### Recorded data
——————————
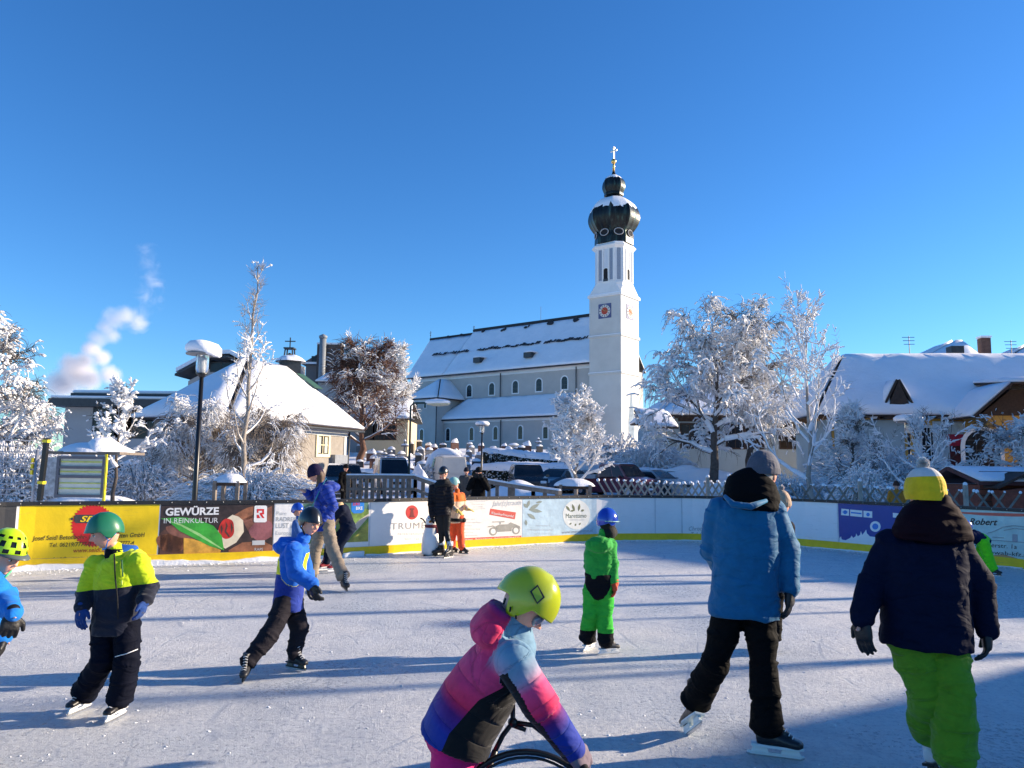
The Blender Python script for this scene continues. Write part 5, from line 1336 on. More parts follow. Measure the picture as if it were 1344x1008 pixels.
# ---- child at the left edge ----------------------------------------------------------------
def edge_child():
    Y = 4.25; S = .80
    J = mk(Y, head=(6, 730, 0), neck=(-10, 755, 0), shr=(-16, 768, -.13), shl=(-22, 768, .15), elr=(3, 783, -.05), ell=(-14, 812, .2),
           wrr=(22, 806, -.20), wrl=(4, 835, .2), hipr=(-48, 862, -.09), hipl=(-50, 862, .09), knr=(-38, 905, -.1), knl=(-52, 905, .12))
    J['wrr'] = at(16, 806, Y-.20)
    J['anr'] = G(-45, 4.2, .13); J['anl'] = G(-60, 4.4, .13)
    root = empty('person', G(-40, Y), 'child in a bright blue jacket and vented lime bike helmet at the left edge', 'person', 'people skating on the ice')
    HM = frame((.93, -.22, -.30), (.25, 0, 1)); hs = .88
    core_body(root, J, S, HM, hs, SKINC, 1)
    jk = jacket(root, J, S, fabric('azure_jacket_cloth', [(0, (.006,.19,.62))], wr=.9), .0085, w=(.18,.175,.18,.17,.11), d=(.15,.145,.145,.13,.08), arm=(.092,.086,.072), amp=.009, seed=121, hoodr=(.10,.1,.07), hoodoff=(-.12,0,.05), col_r=.072)
    tubepart('collar_lining', [at(4, 760, Y-.10), at(10, 754, Y-.09), at(15, 749, Y-.05)], [.005,.006,.004], mat('green_lining', (.08,.6,.25), .6), jk)
    trousers(root, J, S, NAVYK, .012, .11, .09, .09, amp=.01, seed=17, waist=.16)
    gm = mat('black_glove_leather', (.007,.007,.008), .5, .3, 20, .3, 60)
    hand(root, J['wrr'], (0, -.2, -1), (-.6, .6, 0), .90, gm, 1, .75, thick=1.2); hand(root, J['wrl'], (-.2, 0, -1), (-.6, -.5, 0), .95, gm, -1, .6, thick=1.4)
    hc = J['head'] + HM @ V((0, -.005, .028))
    def vents(i, t):
        tt = (t/(2*math.pi)*10 + (0 if int(i*3) % 2 == 0 else .5)) % 1
        row = (i*3) % 1
        return .16 < i < .95 and .30-.08*row < tt < .70+.08*row and .12 < row < .88
    helmet(root, hc, HM, hs*1.02, mat('lime_helmet_shell', (.50,.80,.01), .3, .05, coat=.3), 1.30, vents=vents, earpads=False, brow=.12, ribs=True, liner=BLACKP, name='bike_helmet')
    b = MB()
    pts = [hc + HM @ (V((math.sin(a)*.100*hs, math.cos(a)*.135*hs, (.012+.004*math.cos(a))*hs))) for a in [x*.17 for x in range(-8, 9)]]
    for i in range(len(pts)-1): pass
    inner = pts; outer = [p + HM @ V((0, .034*math.cos((i-8)*.17), -.012)) for i, p in enumerate(pts)]
    vs = inner + outer + [p + HM @ V((0,0,-.004)) for p in inner + outer]; N = len(inner); fs = []
    for i in range(N-1): fs += [(i, i+1, N+i+1, N+i), (2*N+i, 3*N+i, 3*N+i+1, 2*N+i+1), (N+i, N+i+1, 3*N+i+1, 3*N+i)]
    b.add(vs, fs); b.build('visor', mat('smoky_visor', (.10,.12,.11), .25), root, True)
    for s in 'lr': skate(root, J['an'+s], (.9, -.2, 0), S, BLACKF, BLACKP)
edge_child()

# ---- spectators behind the boards (standing on the ground) --------------------------------------
GZ = .12
def spectator(px, ytop, Y, H, label, coat, trous, hat, facing=(0,-1,0), lean=0, arms='down', headwear='beanie', base=GZ, skin=SKINC):
    S = H/1.78; x = at(px, 630, Y).x
    if ytop is not None: base = zat(px, ytop, Y) - H*1.01
    f = V(facing).normalized(); r = f.cross(V((0,0,1)))
    def q(a, b, z): return V((x, Y, base)) + r*a*S + f*b*S + V((0,0,z*S))
    J = dict(head=q(0,.02+lean,1.64), neck=q(0,lean*.8,1.50), shr=q(.17,lean*.6,1.42), shl=q(-.17,lean*.6,1.42), hipr=q(.09,0,.95), hipl=q(-.09,0,.95), knr=q(.10,.03,.52), knl=q(-.10,.03,.52), anr=q(.11,0,.10), anl=q(-.11,0,.10))
    if arms == 'down': J.update(elr=q(.24,0,1.14), ell=q(-.24,0,1.14), wrr=q(.22,.12,.90), wrl=q(-.22,.12,.90))
    else: J.update(elr=q(.26,.14,1.20), ell=q(-.26,.14,1.20), wrr=q(.10,.22,1.50), wrl=q(-.10,.22,1.50))
    root = empty('person', V((x, Y, base)), label, 'person', 'people standing outside the rink')
    HM = frame(f+V((0,0,-.1)), (0,0,1))
    core_body(root, J, S, HM, S, skin, voxel=.02)
    jacket(root, J, S, coat, .018, w=(.21,.19,.21,.19,.12), d=(.16,.15,.15,.13,.09), arm=(.085,.075,.06), amp=.012, hem=.12, seed=int(px))
    trousers(root, J, S, trous, .018, .10, .08, .08, amp=.01, seed=int(px)+1)
    beanie(root, J['head']+V((0,0,.02))*S, HM, S*1.08, hat, -.1, None, 1.1)
    for s in 'lr': hand(root, J['wr'+s], (J['wr'+s]-J['el'+s]), f, S, BLACKF, 1 if s == 'r' else -1, .5, voxel=.012)
    b = MB()
    for s in 'lr':
        a = J['an'+s]; b.tube([a+V((0,0,.06))*S, a+V((0,0,-.05))*S], .055*S, 12); b.ball(a+f*.08*S+V((0,0,-.055))*S, (.06*S,.06*S,.045*S), 10); b.ball(a+f*.0*S+V((0,0,-.06))*S, (.06*S,.06*S,.04*S), 10)
    b.build('boots', BLACKF, root, True)
spectator(612, 613, 25.5, 1.70, 'spectator in a grey beige coat behind the railing, with arms down', fabric('taupe_coat', [(0, (.10,.085,.075))]), BLACKT, fabric('dark_hat_knit', [(0, (.02,.02,.03))]))
spectator(628, 612.5, 20.5, 1.74, 'spectator in a long black coat holding both hands to the face', BLACKT, BLACKT, fabric('black_hat_knit', [(0, (.01,.01,.012))]), arms='up')
spectator(1176, 631, 20.9, 1.55, 'spectator in a mustard orange jacket behind the lattice fence', fabric('mustard_shell', [(0, (.50,.20,.02))]), BLACKT, fabric('brown_hat_knit', [(0, (.08,.04,.03))]), facing=(-.3,-1,0))
spectator(453, 609, 27.0, 1.70, 'spectator all in black standing beside the black estate car', BLACKT, BLACKT, fabric('black_hat_knit', [(0, (.01,.01,.012))]), facing=(.6,-.5,0))
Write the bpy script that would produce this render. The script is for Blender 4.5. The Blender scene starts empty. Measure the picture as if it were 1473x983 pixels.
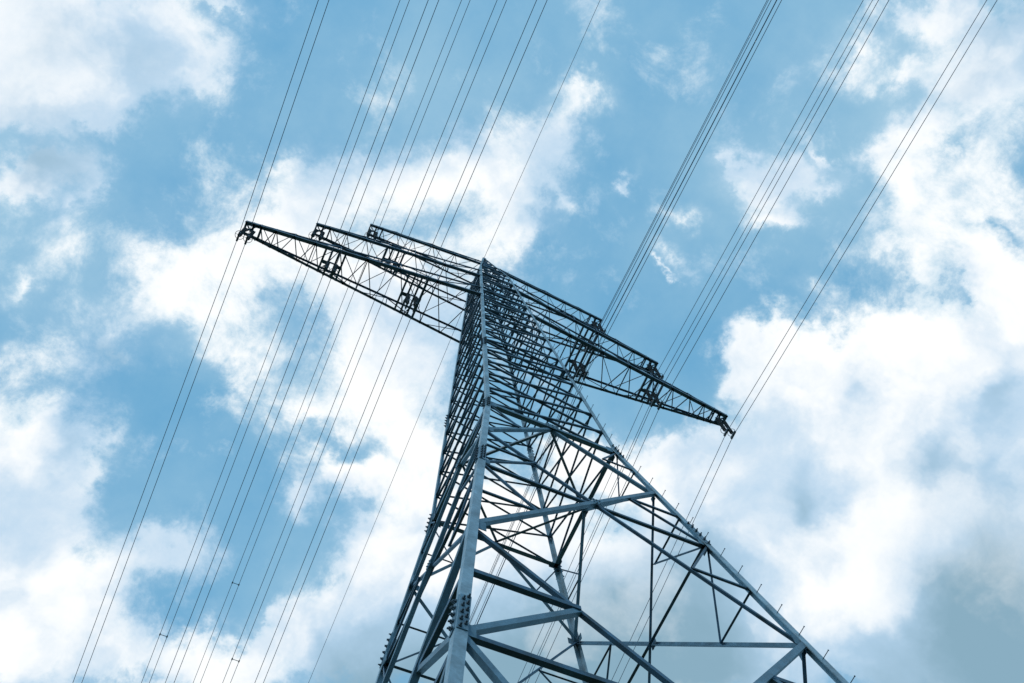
——————————
### WRITTEN EXERCISE
Copy the whole of the material above exactly, but not its images.

### EXPECTED OUTPUT
The Blender Python script for this scene continues. Write part 5, from line 1336 on. More parts follow. Measure the picture as if it were 1344x1008 pixels.
# ---- child at the left edge ----------------------------------------------------------------
def edge_child():
    Y = 4.25; S = .80
    J = mk(Y, head=(6, 730, 0), neck=(-10, 755, 0), shr=(-16, 768, -.13), shl=(-22, 768, .15), elr=(3, 783, -.05), ell=(-14, 812, .2),
           wrr=(22, 806, -.20), wrl=(4, 835, .2), hipr=(-48, 862, -.09), hipl=(-50, 862, .09), knr=(-38, 905, -.1), knl=(-52, 905, .12))
    J['wrr'] = at(16, 806, Y-.20)
    J['anr'] = G(-45, 4.2, .13); J['anl'] = G(-60, 4.4, .13)
    root = empty('person', G(-40, Y), 'child in a bright blue jacket and vented lime bike helmet at the left edge', 'person', 'people skating on the ice')
    HM = frame((.93, -.22, -.30), (.25, 0, 1)); hs = .88
    core_body(root, J, S, HM, hs, SKINC, 1)
    jk = jacket(root, J, S, fabric('azure_jacket_cloth', [(0, (.006,.19,.62))], wr=.9), .0085, w=(.18,.175,.18,.17,.11), d=(.15,.145,.145,.13,.08), arm=(.092,.086,.072), amp=.009, seed=121, hoodr=(.10,.1,.07), hoodoff=(-.12,0,.05), col_r=.072)
    tubepart('collar_lining', [at(4, 760, Y-.10), at(10, 754, Y-.09), at(15, 749, Y-.05)], [.005,.006,.004], mat('green_lining', (.08,.6,.25), .6), jk)
    trousers(root, J, S, NAVYK, .012, .11, .09, .09, amp=.01, seed=17, waist=.16)
    gm = mat('black_glove_leather', (.007,.007,.008), .5, .3, 20, .3, 60)
    hand(root, J['wrr'], (0, -.2, -1), (-.6, .6, 0), .90, gm, 1, .75, thick=1.2); hand(root, J['wrl'], (-.2, 0, -1), (-.6, -.5, 0), .95, gm, -1, .6, thick=1.4)
    hc = J['head'] + HM @ V((0, -.005, .028))
    def vents(i, t):
        tt = (t/(2*math.pi)*10 + (0 if int(i*3) % 2 == 0 else .5)) % 1
        row = (i*3) % 1
        return .16 < i < .95 and .30-.08*row < tt < .70+.08*row and .12 < row < .88
    helmet(root, hc, HM, hs*1.02, mat('lime_helmet_shell', (.50,.80,.01), .3, .05, coat=.3), 1.30, vents=vents, earpads=False, brow=.12, ribs=True, liner=BLACKP, name='bike_helmet')
    b = MB()
    pts = [hc + HM @ (V((math.sin(a)*.100*hs, math.cos(a)*.135*hs, (.012+.004*math.cos(a))*hs))) for a in [x*.17 for x in range(-8, 9)]]
    for i in range(len(pts)-1): pass
    inner = pts; outer = [p + HM @ V((0, .034*math.cos((i-8)*.17), -.012)) for i, p in enumerate(pts)]
    vs = inner + outer + [p + HM @ V((0,0,-.004)) for p in inner + outer]; N = len(inner); fs = []
    for i in range(N-1): fs += [(i, i+1, N+i+1, N+i), (2*N+i, 3*N+i, 3*N+i+1, 2*N+i+1), (N+i, N+i+1, 3*N+i+1, 3*N+i)]
    b.add(vs, fs); b.build('visor', mat('smoky_visor', (.10,.12,.11), .25), root, True)
    for s in 'lr': skate(root, J['an'+s], (.9, -.2, 0), S, BLACKF, BLACKP)
edge_child()

# ---- spectators behind the boards (standing on the ground) --------------------------------------
GZ = .12
def spectator(px, ytop, Y, H, label, coat, trous, hat, facing=(0,-1,0), lean=0, arms='down', headwear='beanie', base=GZ, skin=SKINC):
    S = H/1.78; x = at(px, 630, Y).x
    if ytop is not None: base = zat(px, ytop, Y) - H*1.01
    f = V(facing).normalized(); r = f.cross(V((0,0,1)))
    def q(a, b, z): return V((x, Y, base)) + r*a*S + f*b*S + V((0,0,z*S))
    J = dict(head=q(0,.02+lean,1.64), neck=q(0,lean*.8,1.50), shr=q(.17,lean*.6,1.42), shl=q(-.17,lean*.6,1.42), hipr=q(.09,0,.95), hipl=q(-.09,0,.95), knr=q(.10,.03,.52), knl=q(-.10,.03,.52), anr=q(.11,0,.10), anl=q(-.11,0,.10))
    if arms == 'down': J.update(elr=q(.24,0,1.14), ell=q(-.24,0,1.14), wrr=q(.22,.12,.90), wrl=q(-.22,.12,.90))
    else: J.update(elr=q(.26,.14,1.20), ell=q(-.26,.14,1.20), wrr=q(.10,.22,1.50), wrl=q(-.10,.22,1.50))
    root = empty('person', V((x, Y, base)), label, 'person', 'people standing outside the rink')
    HM = frame(f+V((0,0,-.1)), (0,0,1))
    core_body(root, J, S, HM, S, skin, voxel=.02)
    jacket(root, J, S, coat, .018, w=(.21,.19,.21,.19,.12), d=(.16,.15,.15,.13,.09), arm=(.085,.075,.06), amp=.012, hem=.12, seed=int(px))
    trousers(root, J, S, trous, .018, .10, .08, .08, amp=.01, seed=int(px)+1)
    beanie(root, J['head']+V((0,0,.02))*S, HM, S*1.08, hat, -.1, None, 1.1)
    for s in 'lr': hand(root, J['wr'+s], (J['wr'+s]-J['el'+s]), f, S, BLACKF, 1 if s == 'r' else -1, .5, voxel=.012)
    b = MB()
    for s in 'lr':
        a = J['an'+s]; b.tube([a+V((0,0,.06))*S, a+V((0,0,-.05))*S], .055*S, 12); b.ball(a+f*.08*S+V((0,0,-.055))*S, (.06*S,.06*S,.045*S), 10); b.ball(a+f*.0*S+V((0,0,-.06))*S, (.06*S,.06*S,.04*S), 10)
    b.build('boots', BLACKF, root, True)
spectator(612, 613, 25.5, 1.70, 'spectator in a grey beige coat behind the railing, with arms down', fabric('taupe_coat', [(0, (.10,.085,.075))]), BLACKT, fabric('dark_hat_knit', [(0, (.02,.02,.03))]))
spectator(628, 612.5, 20.5, 1.74, 'spectator in a long black coat holding both hands to the face', BLACKT, BLACKT, fabric('black_hat_knit', [(0, (.01,.01,.012))]), arms='up')
spectator(1176, 631, 20.9, 1.55, 'spectator in a mustard orange jacket behind the lattice fence', fabric('mustard_shell', [(0, (.50,.20,.02))]), BLACKT, fabric('brown_hat_knit', [(0, (.08,.04,.03))]), facing=(-.3,-1,0))
spectator(453, 609, 27.0, 1.70, 'spectator all in black standing beside the black estate car', BLACKT, BLACKT, fabric('black_hat_knit', [(0, (.01,.01,.012))]), facing=(.6,-.5,0))
Write the bpy script that would produce this render. The script is for Blender 4.5. The Blender scene starts empty. Measure the picture as if it were 1473x983 pixels.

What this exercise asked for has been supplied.